Well, here I am in the USA adding one more spice to the flavour of my character, and that question has taken on more meaning as some of the last near-decade in Korea starts to percolate in hindsight rather than...um...nowsight :).

The fact of the matter is that Korea really was my home - and is the place that I call to mind now when I think of where my comfort-zone is. I learned the language fairly well, I know the city like the back of my hand, and it is the country where I learned the pleasures and pains of opening my mind and heart fully to the woman that I believed to be my life partner.


Now I have left Korea behind. For the first few weeks I wandered the streets of my favorite neighbourhoods in my mind, I searched the Internet for photos of vistas that I had viewed often in the routines of my life, and I reached out to friends and colleagues online to comfort my unsettled mind. I also listened to (and am still listening to) Korean pop music and watched (and am still watching) Korean movies. Just the sounds of the songs and the cadence of the language in the films calms me and makes me feel more at home.
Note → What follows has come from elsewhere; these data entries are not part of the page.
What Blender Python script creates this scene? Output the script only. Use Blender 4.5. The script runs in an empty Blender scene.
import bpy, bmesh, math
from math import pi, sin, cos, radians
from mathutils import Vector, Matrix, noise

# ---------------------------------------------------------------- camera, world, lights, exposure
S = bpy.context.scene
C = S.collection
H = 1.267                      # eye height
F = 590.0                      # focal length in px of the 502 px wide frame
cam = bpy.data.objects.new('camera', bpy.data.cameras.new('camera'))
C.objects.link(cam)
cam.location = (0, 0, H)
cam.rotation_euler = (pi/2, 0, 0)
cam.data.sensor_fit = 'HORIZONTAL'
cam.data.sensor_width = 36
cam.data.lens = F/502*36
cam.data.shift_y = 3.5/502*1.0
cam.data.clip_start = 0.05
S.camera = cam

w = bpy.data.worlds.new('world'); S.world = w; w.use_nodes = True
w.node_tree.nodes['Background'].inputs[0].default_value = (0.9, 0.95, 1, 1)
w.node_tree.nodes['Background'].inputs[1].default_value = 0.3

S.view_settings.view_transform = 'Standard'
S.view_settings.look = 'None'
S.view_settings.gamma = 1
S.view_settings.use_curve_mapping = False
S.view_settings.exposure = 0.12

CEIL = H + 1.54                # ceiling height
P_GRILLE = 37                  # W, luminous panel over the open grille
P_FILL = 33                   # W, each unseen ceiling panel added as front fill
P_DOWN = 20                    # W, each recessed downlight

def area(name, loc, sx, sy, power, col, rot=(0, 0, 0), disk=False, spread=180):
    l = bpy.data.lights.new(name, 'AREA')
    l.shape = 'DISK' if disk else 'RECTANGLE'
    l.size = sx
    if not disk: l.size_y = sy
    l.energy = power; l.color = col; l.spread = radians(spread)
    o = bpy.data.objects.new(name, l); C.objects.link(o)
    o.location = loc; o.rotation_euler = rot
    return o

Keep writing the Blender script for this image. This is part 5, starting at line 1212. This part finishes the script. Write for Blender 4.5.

And in the meantime I have watched the slow process of Korean words and phrases slipping from memory and making me feel I am losing a part of myself.

So tonight I had my first Korean language class in the USA - and I stayed after the class for more than an hour chatting with my teacher about my life in Korea and her life in the USA. It felt like I was on top of the world, conversing more or less freely in the language that not only defines part of my life, but also part of what I am as a person.


You see, Korea was almost 30% of my time on earth, and is really some unfathomable percentage of my character and identity. And it always will be. I don't know if I have the discipline to continue studying this language while here in this world of English speakers, but I hope that I do and that it grows to fluency and remains an integral part of my life.

Speaking the language enriched my life in Korea a great amount, and there is no reason why it can't continue to make life - and self - more rich, full and intriguing to me and the world at large.